The first half of “Pure/Honey” layers samples from two ballroom icons, MikeQ and Kevin Aviance, as Queen Bey directs “all the pretty boys to the floor.”
As Beyoncé has evolved as an artist, she has increasingly embodied and paid tribute to Black music and political history, and “Renaissance” is a direct reflection of that, said Daphne A. Brooks, a professor of African-American studies at Yale University. Her thorough citations and credits to these sources of musical inspiration are also notable, Brooks added.
As most Beyoncé albums do, “Renaissance” quickly attracted thousands of adoring fans who took to their bedrooms, local bars and the streets with fantasies of dancing their problems away.

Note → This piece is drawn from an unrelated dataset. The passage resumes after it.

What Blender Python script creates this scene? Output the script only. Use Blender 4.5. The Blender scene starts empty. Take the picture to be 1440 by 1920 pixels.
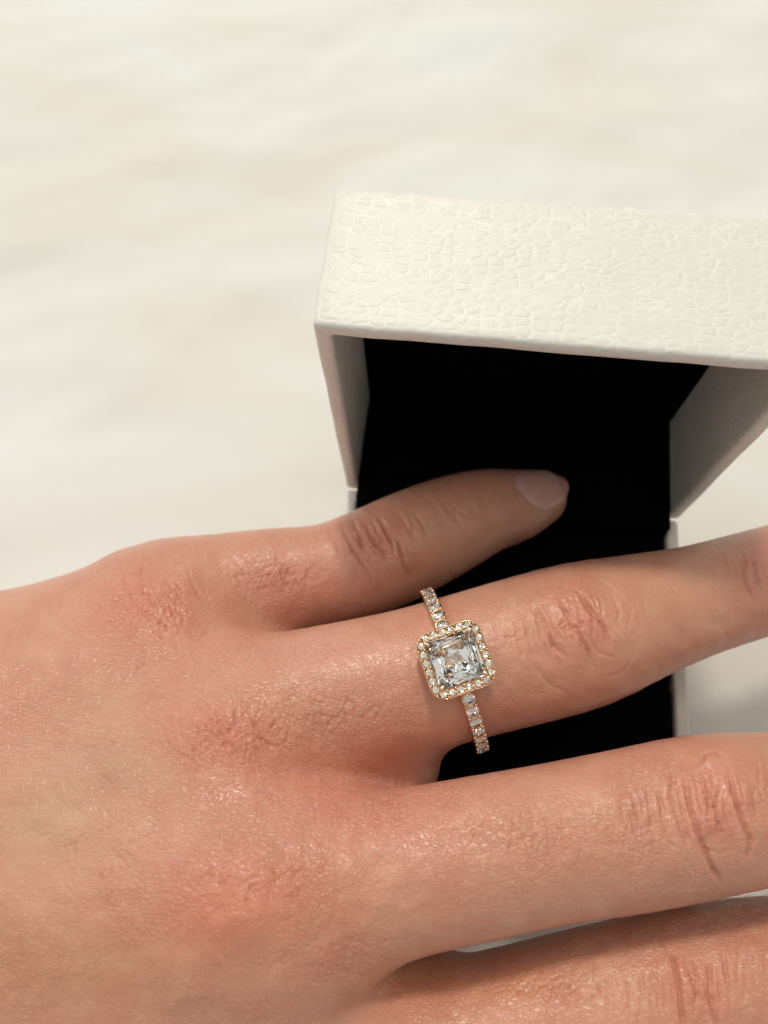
import bpy, bmesh, math, random
import numpy as np
from mathutils import Vector, Matrix, noise

random.seed(7)
rng = np.random.default_rng(11)
sc = bpy.context.scene
col = sc.collection
MM = 0.001
BASE_H = 20.0            # height of the box base above the sheet, mm

# ------------------------------------------------------------------ camera
# lengths below are millimetres in the box frame (hinge left end = origin, x along the hinge, y back, z up)
FPX = 1442.0             # focal length for a 1440 px wide frame
CPOS = np.array([14.855, -56.599, 108.287])
CROT = np.array([[0.99290602, -0.09647119, 0.06950503],
                 [0.11728826, 0.89063955, -0.43932295],
                 [-0.01952192, 0.44435853, 0.89563631]])
cd = bpy.data.cameras.new('camera')
cam = bpy.data.objects.new('camera', cd)
col.objects.link(cam)
M4 = Matrix([list(CROT[i]) + [0] for i in range(3)] + [[0, 0, 0, 1]])
cam.matrix_world = Matrix.Translation(Vector((CPOS + [0, 0, BASE_H]) * MM)) @ M4
cd.sensor_fit = 'HORIZONTAL'
cd.sensor_width = 36.0
cd.lens = 36.0 * FPX / 1440.0
cd.clip_start = 0.005
cd.clip_end = 20
cd.dof.use_dof = True
cd.dof.focus_distance = 0.0845
cd.dof.aperture_fstop = cd.lens / 1.15
sc.camera = cam

# ------------------------------------------------------------------ world and lamps
w = bpy.data.worlds.new('World')
sc.world = w
w.use_nodes = True
w.node_tree.nodes['Background'].inputs['Color'].default_value = (1.0, 1.0, 0.965, 1)
w.node_tree.nodes['Background'].inputs['Strength'].default_value = 0.36

def area(name, loc, target, size, power, color, size_y=None):
    ld = bpy.data.lights.new(name, 'AREA')
    ld.energy = power
    ld.color = color
    ld.shape = 'RECTANGLE' if size_y else 'DISK'
    ld.size = size
    if size_y:
        ld.size_y = size_y
    o = bpy.data.objects.new(name, ld)
    col.objects.link(o)
    o.location = loc
    d = Vector(target) - Vector(loc)
    o.rotation_euler = d.to_track_quat('-Z', 'Y').to_euler()
    return o

area('ceiling_lamp', (-0.12, 0.62, 1.15), (0.02, -0.02, 0.02), 0.17, 7.0, (1.0, 0.905, 0.77))
area('ceiling_fill', (-0.3, 0.35, 1.9), (0.0, 0.0, 0.0), 3.4, 9.0, (0.98, 1.0, 0.96), 3.0)  # added fill lamp, stands for bounce off the unseen ceiling
for x_, y_, p_ in ((-0.75, -0.15, 1.0), (0.55, 0.95, 1.0), (0.35, -0.45, 0.8), (-0.35, 1.5, 1.0), (1.1, 0.25, 0.8), (-0.1, 0.1, 0.8), (-1.2, 0.9, 1.0)):
    area('glint_lamp', (x_, y_, 1.75), (0.0, 0.0, 0.02), 0.15, p_, (1.0, 0.89, 0.74))  # small extra lamps, added for sparkle in the stones and skin
area('window_light', (-1.5, 0.75, 0.95), (0.0, 0.0, 0.02), 1.1, 7.2, (0.88, 0.95, 0.98), 1.1)

sc.view_settings.view_transform = 'Standard'
sc.view_settings.look = 'None'
sc.view_settings.gamma = 1
sc.view_settings.exposure = 0.0
sc.view_settings.use_curve_mapping = False
sc.cycles.max_bounces = 10
sc.cycles.diffuse_bounces = 3
sc.cycles.glossy_bounces = 5
sc.cycles.transmission_bounces = 10
sc.cycles.use_denoising = True
sc.cycles.use_adaptive_sampling = True
sc.cycles.adaptive_threshold = 0.02
sc.cycles.adaptive_min_samples = 20

# ------------------------------------------------------------------ helpers
def unproj(px, py, d):
    return CPOS + CROT @ (d * np.array([(px - 720) / FPX, -(py - 960) / FPX, -1.0]))

def project(P):
    q = (P - CPOS) @ CROT
    return 720 + FPX * q[:, 0] / -q[:, 2], 960 - FPX * q[:, 1] / -q[:, 2], -q[:, 2]

def W(p):
    """box frame mm -> world metres"""
    return (np.asarray(p, float) + np.array([0, 0, BASE_H])) * MM

def link(name, me, mat=None, parent=None, smooth=False):
    o = bpy.data.objects.new(name, me)
    col.objects.link(o)
    if mat and not me.materials:
        me.materials.append(mat)
    if parent:
        o.parent = parent
    if smooth:
        me.polygons.foreach_set('use_smooth', [True] * len(me.polygons))
    return o

def root_of(o):
    while o.parent:
        o = o.parent
    return o

def part(name, verts, faces, mat, parent, smooth=False, bevel=0, seg=3, wobble=0):
    """verts in box-frame mm; stored relative to the thing's base"""
    org = np.array(root_of(parent).location) if parent else np.zeros(3)
    V = W(verts) - org
    me = bpy.data.meshes.new(name)
    me.from_pydata(V.tolist(), [], [list(map(int, f)) for f in faces])
    if bevel:
        bm = bmesh.new(); bm.from_mesh(me)
        bmesh.ops.bevel(bm, geom=list(bm.edges), offset=bevel * MM, segments=seg, profile=0.5, affect='EDGES', clamp_overlap=True)
        if wobble:
            bmesh.ops.subdivide_edges(bm, edges=[e for e in bm.edges if e.calc_length() > 8 * MM], cuts=23, use_grid_fill=True)
            for v_ in bm.verts:
                v_.co += noise.noise_vector(v_.co * 160) * wobble * MM + noise.noise_vector(v_.co * 620) * wobble * 0.35 * MM
        bm.to_mesh(me); bm.free()
    me.validate()
    return link(name, me, mat, parent, smooth)

def empty(name, loc_mm, label, cat):
    o = bpy.data.objects.new(name, None)
    col.objects.link(o)
    o.location = W(loc_mm)
    o.empty_display_size = 0.01
    o['label'] = label
    o['category'] = cat
    return o

def box_vf(x0, x1, y0, y1, z0, z1):
    v = [(x, y, z) for z in (z0, z1) for y in (y0, y1) for x in (x0, x1)]
    f = [(0, 2, 3, 1), (4, 5, 7, 6), (0, 1, 5, 4), (2, 6, 7, 3), (0, 4, 6, 2), (1, 3, 7, 5)]
    return np.array(v, float), f

# value-noise fBm on numpy arrays
def vnoise(x, y, seed):
    r = np.random.default_rng(seed)
    N = 256
    T = r.random((N, N))
    xi = np.floor(x).astype(int); yi = np.floor(y).astype(int)
    fx = x - xi; fy = y - yi
    fx = fx * fx * fx * (fx * (fx * 6 - 15) + 10); fy = fy * fy * fy * (fy * (fy * 6 - 15) + 10)
    a = T[xi % N, yi % N]; b = T[(xi + 1) % N, yi % N]; c = T[xi % N, (yi + 1) % N]; d = T[(xi + 1) % N, (yi + 1) % N]
    return (a * (1 - fx) + b * fx) * (1 - fy) + (c * (1 - fx) + d * fx) * fy - 0.5

def fbm(x, y, seed, octv=4):
    s = 0; a = 1.0
    for k in range(octv):
        s = s + a * vnoise(x * 2 ** k + 17.3 * k, y * 2 ** k + 5.1 * k, seed + k)
        a *= 0.5
    return s

# ------------------------------------------------------------------ materials
class NT:
    def __init__(self, name):
        self.m = bpy.data.materials.new(name)
        self.m.use_nodes = True
        self.t = self.m.node_tree
        self.b = self.t.nodes['Principled BSDF']
    def n(self, typ, ins=None, **props):
        nd = self.t.nodes.new(typ)
        for k, v in props.items():
            setattr(nd, k, v)
        for k, v in (ins or {}).items():
            if isinstance(v, bpy.types.NodeSocket):
                self.t.links.new(v, nd.inputs[k])
            else:
                nd.inputs[k].default_value = v
        return nd
    def set(self, **kw):
        for k, v in kw.items():
            k = k.replace('_', ' ')
            if isinstance(v, bpy.types.NodeSocket):
                self.t.links.new(v, self.b.inputs[k])
            else:
                self.b.inputs[k].default_value = v
    def ramp(self, fac, stops):
        nd = self.n('ShaderNodeValToRGB', {'Fac': fac})
        e = nd.color_ramp.elements
        while len(e) < len(stops):
            e.new(0.5)
        for el, (p, c) in zip(e, stops):
            el.position = p
            el.color = c if len(c) == 4 else (*c, 1)
        return nd.outputs['Color']
    def math(self, op, a, b=None):
        ins = {0: a}
        if b is not None:
            ins[1] = b
        return self.n('ShaderNodeMath', ins, operation=op).outputs[0]
    def mix(self, fac, a, b, blend='MIX'):
        nd = self.n('ShaderNodeMix', data_type='RGBA', blend_type=blend)
        for i, v in ((0, fac), (6, a), (7, b)):
            if isinstance(v, bpy.types.NodeSocket):
                self.t.links.new(v, nd.inputs[i])
            else:
                nd.inputs[i].default_value = v
        return nd.outputs[2]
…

This summer, Beyoncé’s fans showed up and showed out, donning metallics, sequins and glitter to attend the singer’s 56-show world tour.

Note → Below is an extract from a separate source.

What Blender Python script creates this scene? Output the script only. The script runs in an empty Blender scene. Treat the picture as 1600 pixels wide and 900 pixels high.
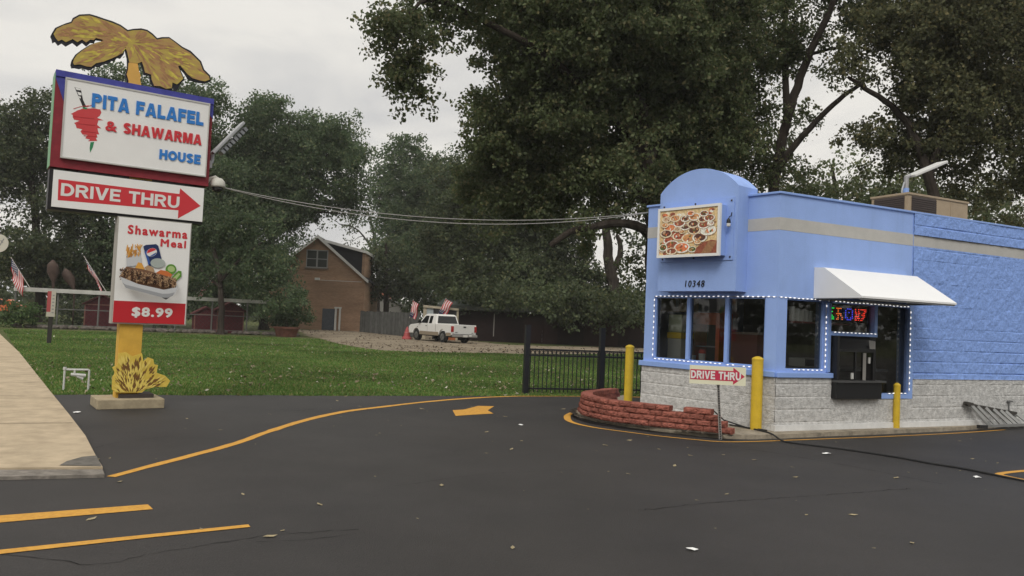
import bpy, bmesh, math, random
import numpy as np
from mathutils import Matrix, Vector
from math import sin, cos, pi, radians, atan2, hypot

sc = bpy.context.scene
col = sc.collection
# ------------------------------------------------------------------ camera
FPX, PITCH, ROLL, CAMH = 1244.0, radians(2.4), radians(2.5), 1.6
cam_d = bpy.data.cameras.new('camera'); cam = bpy.data.objects.new('camera', cam_d); col.objects.link(cam)
CM = (Matrix.Rotation(pi/2+PITCH, 3, 'X') @ Matrix.Rotation(ROLL, 3, 'Z'))
cam.matrix_world = Matrix.Translation((0, 0, CAMH)) @ CM.to_4x4()
cam_d.sensor_width = 36; cam_d.lens = 36*FPX/1600; cam_d.clip_end = 1500; cam_d.clip_start = 0.05
sc.camera = cam
sc.render.resolution_x, sc.render.resolution_y = 1024, 576
# ------------------------------------------------------------------ sky (overcast) and weak, very soft sun
SUN_EL, SUN_AZ = radians(44), radians(192)      # azimuth clockwise from +Y (behind the camera, a bit left)
w = bpy.data.worlds.new('World'); sc.world = w; w.use_nodes = True
nt = w.node_tree; nt.nodes.clear(); N = nt.nodes.new; K = nt.links.new
wo = N('ShaderNodeOutputWorld'); bg = N('ShaderNodeBackground'); bg.inputs['Strength'].default_value = 0.1
K(bg.outputs[0], wo.inputs[0])
sky = N('ShaderNodeTexSky'); sky.sky_type = 'NISHITA'; sky.sun_disc = False
sky.sun_elevation = SUN_EL; sky.sun_rotation = SUN_AZ; sky.dust_density = 4; sky.air_density = 1.5
hs = N('ShaderNodeHueSaturation'); hs.inputs['Saturation'].default_value = 0.12; hs.inputs['Value'].default_value = 0.9
K(sky.outputs[0], hs.inputs['Color'])
tc = N('ShaderNodeTexCoord'); sep = N('ShaderNodeSeparateXYZ'); K(tc.outputs['Generated'], sep.inputs[0])
zz = N('ShaderNodeMath'); zz.operation = 'MAXIMUM'; K(sep.outputs[2], zz.inputs[0]); zz.inputs[1].default_value = 0.0
za = N('ShaderNodeMath'); za.operation = 'ADD'; K(zz.outputs[0], za.inputs[0]); za.inputs[1].default_value = 0.22
dv = N('ShaderNodeVectorMath'); dv.operation = 'DIVIDE'; K(tc.outputs['Generated'], dv.inputs[0]); K(za.outputs[0], dv.inputs[1])
nz = N('ShaderNodeTexNoise'); nz.inputs['Scale'].default_value = 1.6; nz.inputs['Detail'].default_value = 5; nz.inputs['Roughness'].default_value = 0.5
nz.inputs['Distortion'].default_value = 0.6
K(dv.outputs[0], nz.inputs['Vector'])
cr = N('ShaderNodeValToRGB'); K(nz.outputs['Fac'], cr.inputs[0])
cr.color_ramp.elements[0].position = 0.36; cr.color_ramp.elements[0].color = (0.62, 0.615, 0.61, 1)
cr.color_ramp.elements[1].position = 0.58; cr.color_ramp.elements[1].color = (0.84, 0.815, 0.765, 1)
gr = N('ShaderNodeMapRange'); K(sep.outputs[2], gr.inputs[0]); gr.inputs[1].default_value = 0.32; gr.inputs[2].default_value = 1.0
gr.inputs[3].default_value = 9.4; gr.inputs[4].default_value = 14.5
ml = N('ShaderNodeVectorMath'); ml.operation = 'SCALE'; K(cr.outputs[0], ml.inputs[0]); K(gr.outputs[0], ml.inputs['Scale'])
mx = N('ShaderNodeMixRGB'); mx.inputs[0].default_value = 0.9; K(hs.outputs[0], mx.inputs[1]); K(ml.outputs[0], mx.inputs[2])
K(mx.outputs[0], bg.inputs['Color'])
sd = bpy.data.lights.new('sun', 'SUN'); sd.energy = 1.35; sd.angle = radians(24); sd.color = (1, 0.96, 0.9)
sun = bpy.data.objects.new('sun', sd); col.objects.link(sun)
sdir = Vector((sin(SUN_AZ)*cos(SUN_EL), cos(SUN_AZ)*cos(SUN_EL), sin(SUN_EL)))
sun.rotation_euler = sdir.to_track_quat('Z', 'Y').to_euler(); sun.location = (0, -20, 30)
vs = sc.view_settings; vs.view_transform = 'Standard'; vs.look = 'None'; vs.gamma = 1; vs.exposure = 0.17; vs.use_curve_mapping = False
sc.cycles.max_bounces = 6; sc.cycles.diffuse_bounces = 4; sc.cycles.glossy_bounces = 3; sc.cycles.transmission_bounces = 4
sc.cycles.transparent_max_bounces = 8; sc.cycles.use_denoising = True; sc.cycles.caustics_reflective = False; sc.cycles.caustics_refractive = False

# ------------------------------------------------------------------ measuring helpers: a photo pixel to a point on a real plane
CP = Vector((0, 0, CAMH))
def ray(x, y): return CM @ Vector(((x-800)/FPX, -(y-450)/FPX, -1))
def G(x, y, z=0.0):
    d = ray(x, y); return CP + d*((z-CAMH)/d.z)
def D(x, y, Y):
    d = ray(x, y); return CP + d*(Y/d.y)
def proj(p):
    q = CM.transposed() @ (Vector(p)-CP); return (800+FPX*q.x/-q.z, 450-FPX*q.y/-q.z)
def onplane(x, y, o, e):
    n = Vector((-e[1], e[0], 0)); d = ray(x, y); t = n.dot(Vector((o[0], o[1], 0)))/n.dot(d); p = CP + d*t
    return ((p.x-o[0])*e[0] + (p.y-o[1])*e[1], p.z)

# ------------------------------------------------------------------ materials
MATS = {}
def mat(name, c, rough=0.7, spec=0.3, var=0.0, vscale=8.0, bump=0.0, bscale=60.0, metal=0.0, c2=None, stretch=None, detail=6, emis=0.0, dirt=0.0, island=0.0, streak=False):
    if name in MATS: return MATS[name]
    m = bpy.data.materials.new(name); m.use_nodes = True; t = m.node_tree; p = t.nodes['Principled BSDF']
    p.inputs['Roughness'].default_value = rough; p.inputs['Specular IOR Level'].default_value = spec; p.inputs['Metallic'].default_value = metal
    p.inputs['Base Color'].default_value = (*c, 1)
    if emis: p.inputs['Emission Color'].default_value = (*c, 1); p.inputs['Emission Strength'].default_value = emis
    L = t.links.new
    if var or bump or c2 or dirt or island:
        co = t.nodes.new('ShaderNodeTexCoord'); vec = co.outputs['Object']
        if stretch:
            mp = t.nodes.new('ShaderNodeMapping'); mp.inputs['Scale'].default_value = stretch; L(vec, mp.inputs[0]); vec = mp.outputs[0]
    cur = None
    if var or c2:
        n = t.nodes.new('ShaderNodeTexNoise'); n.inputs['Scale'].default_value = vscale; n.inputs['Detail'].default_value = detail; n.inputs['Roughness'].default_value = 0.65; L(vec, n.inputs['Vector'])
        r = t.nodes.new('ShaderNodeValToRGB'); L(n.outputs['Fac'], r.inputs[0])
        a = c if c2 else tuple(max(0, k*(1-var)) for k in c); b = c2 if c2 else tuple(min(1, k*(1+var)) for k in c)
        r.color_ramp.elements[0].position = 0.36; r.color_ramp.elements[1].position = 0.64
        r.color_ramp.elements[0].color = (*a, 1); r.color_ramp.elements[1].color = (*b, 1); cur = r.outputs[0]
    if island:
        g = t.nodes.new('ShaderNodeNewGeometry'); mr = t.nodes.new('ShaderNodeMapRange'); L(g.outputs['Random Per Island'], mr.inputs[0])
        mr.inputs[3].default_value = 1-island; mr.inputs[4].default_value = 1+island
        sc_ = t.nodes.new('ShaderNodeVectorMath'); sc_.operation = 'SCALE'
        if cur: L(cur, sc_.inputs[0])
        else: sc_.inputs[0].default_value = c
        L(mr.outputs[0], sc_.inputs['Scale']); cur = sc_.outputs[0]
    if dirt:
        n2 = t.nodes.new('ShaderNodeTexNoise'); n2.inputs['Scale'].default_value = vscale*0.35; n2.inputs['Detail'].default_value = 9; n2.inputs['Roughness'].default_value = 0.7
        if streak:
            mp2 = t.nodes.new('ShaderNodeMapping'); mp2.inputs['Scale'].default_value = (5, 5, .45); L(vec, mp2.inputs[0]); L(mp2.outputs[0], n2.inputs['Vector'])
        else: L(vec, n2.inputs['Vector'])
        r2 = t.nodes.new('ShaderNodeMapRange'); L(n2.outputs['Fac'], r2.inputs[0]); r2.inputs[1].default_value = 0.52; r2.inputs[2].default_value = 0.72; r2.inputs[3].default_value = 0; r2.inputs[4].default_value = dirt
        mm = t.nodes.new('ShaderNodeMixRGB'); L(r2.outputs[0], mm.inputs[0])
        if cur: L(cur, mm.inputs[1])
        else: mm.inputs[1].default_value = (*c, 1)
        mm.inputs[2].default_value = (c[0]*.35, c[1]*.33, c[2]*.3, 1); cur = mm.outputs[0]
    if cur: L(cur, p.inputs['Base Color'])
    if bump:
        n3 = t.nodes.new('ShaderNodeTexNoise'); n3.inputs['Scale'].default_value = bscale; n3.inputs['Detail'].default_value = 5; L(vec, n3.inputs['Vector'])
        bm_ = t.nodes.new('ShaderNodeBump'); bm_.inputs['Strength'].default_value = bump; bm_.inputs['Distance'].default_value = 0.02; L(n3.outputs['Fac'], bm_.inputs['Height']); L(bm_.outputs[0], p.inputs['Normal'])
    MATS[name] = m; return m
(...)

The album “invites listeners to luxuriate in the grace and the beauty of each person’s individuality,” Brooks said. “And it does so playfully, and euphorically and unapologetically.”

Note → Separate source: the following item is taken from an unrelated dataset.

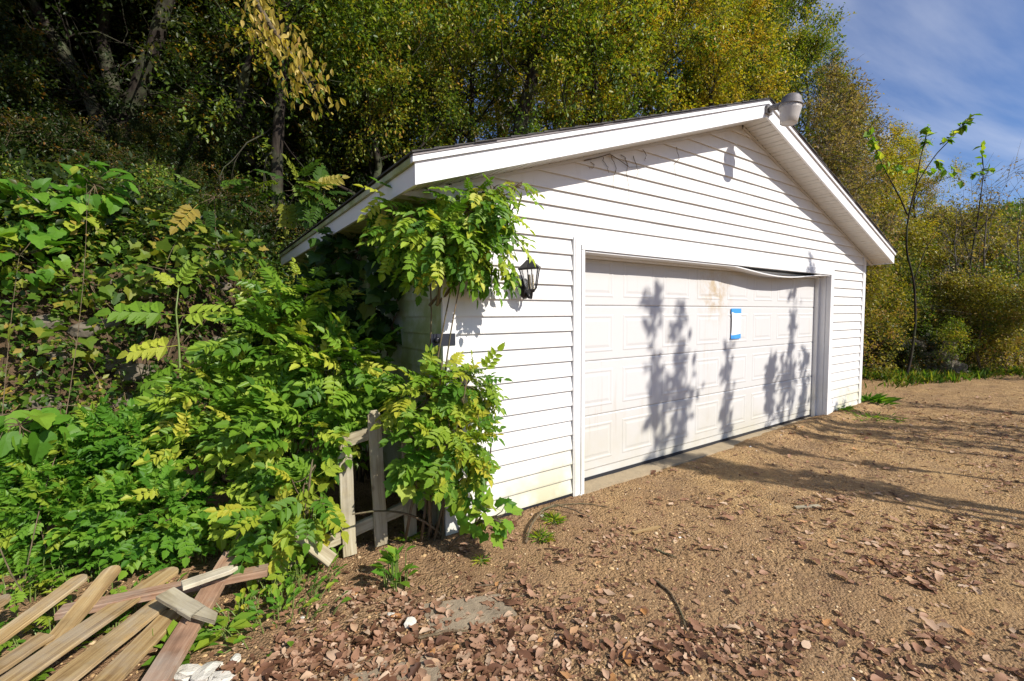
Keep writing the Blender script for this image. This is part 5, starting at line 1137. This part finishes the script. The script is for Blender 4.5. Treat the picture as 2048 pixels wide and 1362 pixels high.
# broken bits of leaf and bark trodden into the drive
m = 12000; yaw = np.radians(rng.uniform(-15, 86, m)); ds = 1.4 + 9*rng.random(m)**1.5; x = CAM[0]+np.sin(yaw)*ds; y = CAM[1]+np.cos(yaw)*ds
ok = ~((x > -.05) & (x < Wd+.05) & (y > -.03)) & (y < np.interp(x, BX, BY)) & (vnoise(x*1.6, y*1.6, 31) + .3*rng.normal(size=m) > .02); x, y = x[ok], y[ok]; m = len(x); w = rng.uniform(0, 6.28, m)
B.add(T_DB, np.stack([x, y, terrain(x, y)+.003], -1), frames(np.stack([np.cos(w), np.sin(w), rng.normal(size=m)*.3], -1), nrm(np.stack([rng.normal(size=m)*.3, rng.normal(size=m)*.3, np.ones(m)], -1)), rng.uniform(.008, .034, m)), rng.random(m)*.7)
# dry litter on the wooded slope
m = 2600; x = rng.uniform(-5, 20, m); y = np.interp(x, BX, BY) + rng.uniform(0, 7, m); ok = ~((x > -.4) & (x < Wd+.4) & (y < 5.3)); x, y = x[ok], y[ok]; m = len(x); w = rng.uniform(0, 6.28, m)
B.add(T_D[1], np.stack([x, y, terrain(x, y)+.02], -1), frames(np.stack([np.cos(w), np.sin(w), rng.normal(size=m)*.4], -1), nrm(np.stack([rng.normal(size=m)*.4, -.4+rng.normal(size=m)*.4, np.ones(m)], -1)), rng.uniform(.07, .13, m)), rng.random(m))
lo_ = B.build('leaf_litter', M_DEAD); lo_.data.polygons.foreach_set('use_smooth', np.ones(len(lo_.data.polygons), bool)); tag(lo_, 'small dry brown leaf litter scattered over dirt and slope', 'leaf litter', None, 'stuff')
# gravel
T_P = Tpl([(1,0,0),(0,1,0),(-1,0,0),(0,-1,0),(.1,.1,.62),(0,0,-.4),(.7,-.6,.2)], [(0,1,4),(1,2,4),(2,3,4),(3,6,4),(6,0,4),(1,0,5),(2,1,5),(3,2,5)])
n = 30000; yaw = np.radians(rng.uniform(-16, 86, n)); ds = 1.3 + 9.5*rng.random(n)**1.6; x = CAM[0]+np.sin(yaw)*ds; y = CAM[1]+np.cos(yaw)*ds
ok = ~((x > -.05) & (x < Wd+.05) & (y > -.06)) & (y < np.interp(x, BX, BY)) & ((vnoise(x*1.2, y*1.2, 9) + .25*rng.normal(size=n) > -.18)); x, y = x[ok], y[ok]; n = len(x); w = rng.uniform(0, 6.28, n)
s = np.clip(rng.lognormal(-5.3, .5, n), .0022, .020); B = Bulk(); B.add(T_P, np.stack([x, y, terrain(x, y)+s*.1], -1), frames(np.stack([np.cos(w), np.sin(w), rng.normal(size=n)*.2], -1), nrm(np.stack([rng.normal(size=n)*.2, rng.normal(size=n)*.2, np.ones(n)], -1)), s), np.clip(rng.beta(2.2, 2.2, n) + (rng.random(n) > .994)*.6, 0, 1))
tag(B.build('gravel', M_PEB), 'loose tan gravel scattered over the dirt drive', 'gravel', None, 'stuff')
# short grass verge at the right
n = 12000; yaw = np.radians(rng.uniform(66, 86, n)); ds = rng.uniform(11., 18., n); x = CAM[0]+np.sin(yaw)*ds; y = CAM[1]+np.cos(yaw)*ds; t = y - np.interp(x, BX, BY)
ok = (t < .5) & (t > -1.9 + .8*vnoise(x*.8, y*.8, 12)) & (vnoise(x*1.1, y*1.1, 13) + .15*rng.normal(size=n) > -.05) & (x > Wd + .4); x, y = x[ok], y[ok]; n = len(x); w = rng.uniform(0, 6.28, n)
B = Bulk(); B.add(T_BL, np.stack([x, y, terrain(x, y)-.01], -1), frames(np.stack([np.cos(w)*.5, np.sin(w)*.5, np.ones(n)], -1), rdir(n, rng), rng.uniform(.06, .15, n)*1.5), rng.random(n)); 
tag(B.build('grass', MF['bank']), 'short green grass verge below the right slope', 'grass', None, 'stuff')
print('OBJECTS', len(bpy.data.objects))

But ball culture is more than entertainment for the masses. The underground ballroom scene was created as a safe space for Black and Latinx queer people facing racial discrimination in other LGBTQ+ spaces. It is also a technically and theoretically complicated form of expression, said Omise’eke Tinsley, a professor and chair of Black studies at the University of California, Santa Barbara.
“Ballroom is challenging us, not just entertaining us, but challenging us to rethink our ideas of gender, of family and of whose lives matter,” Tinsley said.
While Black queer performers are increasingly celebrated for their inextricable influence on mainstream pop culture and art, the pervasive threat of violence remains.
Tinsley noted comments from Black trans women, including Miss Major Griffin-Gracy and Raquel Willis, who have publicly discussed the limitations of visibility and the dangers that can accompany increased visibility.
“I think we need music and celebration, we always have, but I also think we need the harder work of combating hate,” Tinsley said.
This year more than 500 anti-LGBTQ bills have been introduced by lawmakers around the country, according to Erin Reed, a transgender journalist and activist. The majority of these proposed policies specifically target transgender people.
That political climate fosters hostility and violence against queer and transgender people, advocates say.
So far this year at least 15 transgender and gender nonconforming people have been murdered. Black people face the brunt of the attacks.
Seventy-nine percent of Black LGBT adults reported verbal insults or abuse, 60 percent reported being threatened with violence, 44 percent were physically or sexually assaulted, and 43 percent experienced robbery or property destruction, according to a 2021 report by the Williams Institute at the UCLA School of Law.
Black queer men who are viewed as feminine tend to endure more violence, including childhood abuse and sexual abuse, said Daniel Jacobson López, an assistant professor at Boston University School of Social Work and visiting faculty at Yale University who researches sexual violence against gay Black and Latino men.
In many cases, what should be perceived as a normal expression of Black queer culture, like voguing, instead becomes politicized and demonized because of the gender or sexual orientation of the person trying to live their life, Ridgell said, citing critical work by Black queer feminist scholars Kemi Adeyemi and Savannah Shange.
“Why is it that specific populations have to keep resisting or experiencing violence? They, too, should be able to experience and live normal lives free of oppression,” they added.
Those who knew Sibley say he was always a vibrant source of happiness.
“O’Shae not only was the glue to this family, he was a great dancer and performer for the majority of his life. His spirit lit up every room he stepped in,” Sibley’s father wrote in response to his son’s killing.
“O’Shae has always been a peacemaker,” his aunt told The New York Times. “All he wanted to do was dance.”
After the news of Sibley’s death, messages of grief and support for him poured across social media, and Beyoncé herself is paying tribute. The top of her official website reads, “Rest in Power O’Shae Sibley.”